I quickly learned that the support for the arts on campus was beyond anything I could have imagined from the admissions materials and the limited perspectives I had from current students and alums. I almost immediately got involved in performing arts groups on campus and quickly became aware of DEMAN, Duke’s ever-expanding network of alumni working in creative fields. I had opportunities to work with professional creative teams on productions and to take classes in arts entrepreneurship. Beginning to see signs of the construction of the Rubenstein Arts Center (affectionately dubbed “the Ruby”) last spring left me looking forward to what was next for the arts at Duke: a large space to bring together the previously disconnected arts departments and groups on campus and serve as a prominent physical marker, looming over Campus Drive and saying, “The arts are here, too!”

I was so excited to finally step foot inside the building. The floor-to-ceiling glass windows, artistically designed conduit, and state-of-the-art facilities immediately drew my attention and left me feeling excited for my future years in the arts at Duke. So excited, in fact, that I was referred to a few days ago as a “Ruby rat.” I work at the front desk of the building, am part of the Creative Arts Student Team (CAST) program, and am working on Hoof ‘n’ Horn’s production of Chicago, which opens in the Ruby in April. I’m so grateful for the artistic horizons that this new space has expanded for me.

At the same time, every time I walk into that 40-foot-high, brightly colored lobby surrounded by multi-million-dollar dance studios and equipment, I can’t help but to stop and think about just how much money was poured into a space with, relatively speaking, so little impact. Sure, the building is open to the public from 8am-8pm during the week and 10am-8pm on the weekends. But by only offering limited parking options and practically no programming geared toward the broader Durham community, we know who this space is really designed for. Duke students and faculty – what, 20,000 individuals?

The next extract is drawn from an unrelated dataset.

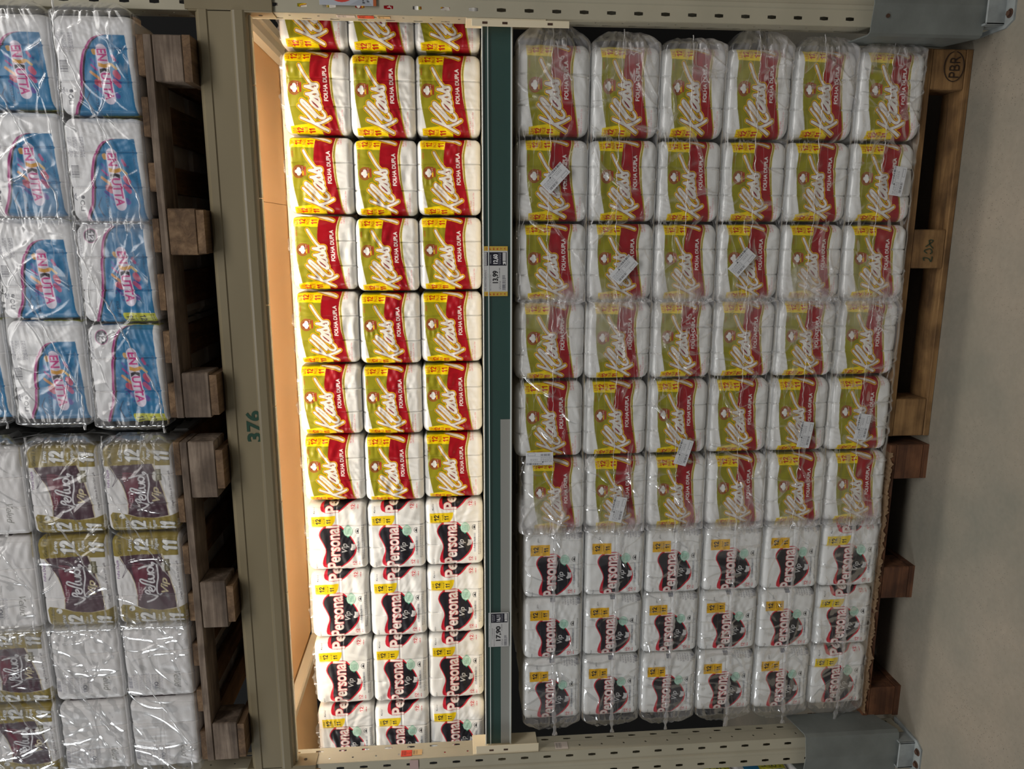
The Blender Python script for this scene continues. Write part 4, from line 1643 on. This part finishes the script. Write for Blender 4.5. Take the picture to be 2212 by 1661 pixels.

On contrast, the National Endowment for the Arts, the federal agency established in 1965 that provides funding to a huge variety of arts organizations around the country, estimates that the initiatives they support reach 20 million live audience members each year, plus an additional 300 million through broadcast media. The NEA supports over 30,000 arts events and exhibitions. All with a budget of just under $150 million, or 0.02% of the federal budget.

So as much as I enjoy every minute I spend in the Ruby, how can it be ethical that David Rubenstein and other generous donors put a combined $50 million into this one building whose benefits really only reach one very specific (and, in general, already very privileged) audience? It seems that this $50 million could have had a greater impact by being dispersed through the NEA or other, broader-reaching arts organizations. Of course we can’t assume that David Rubenstein and his fellow donors was choosing between the Ruby or the NEA as the recipients for their donations. But on principle (and utility), should this money not have gone to an organization like the NEA, with a broader potential for impact? At the same time, I’m certainly reaping the benefits of this beautiful new space – but is it ethical that this $50 million benefits me and my fellow students, with little benefit to the rest of the United States?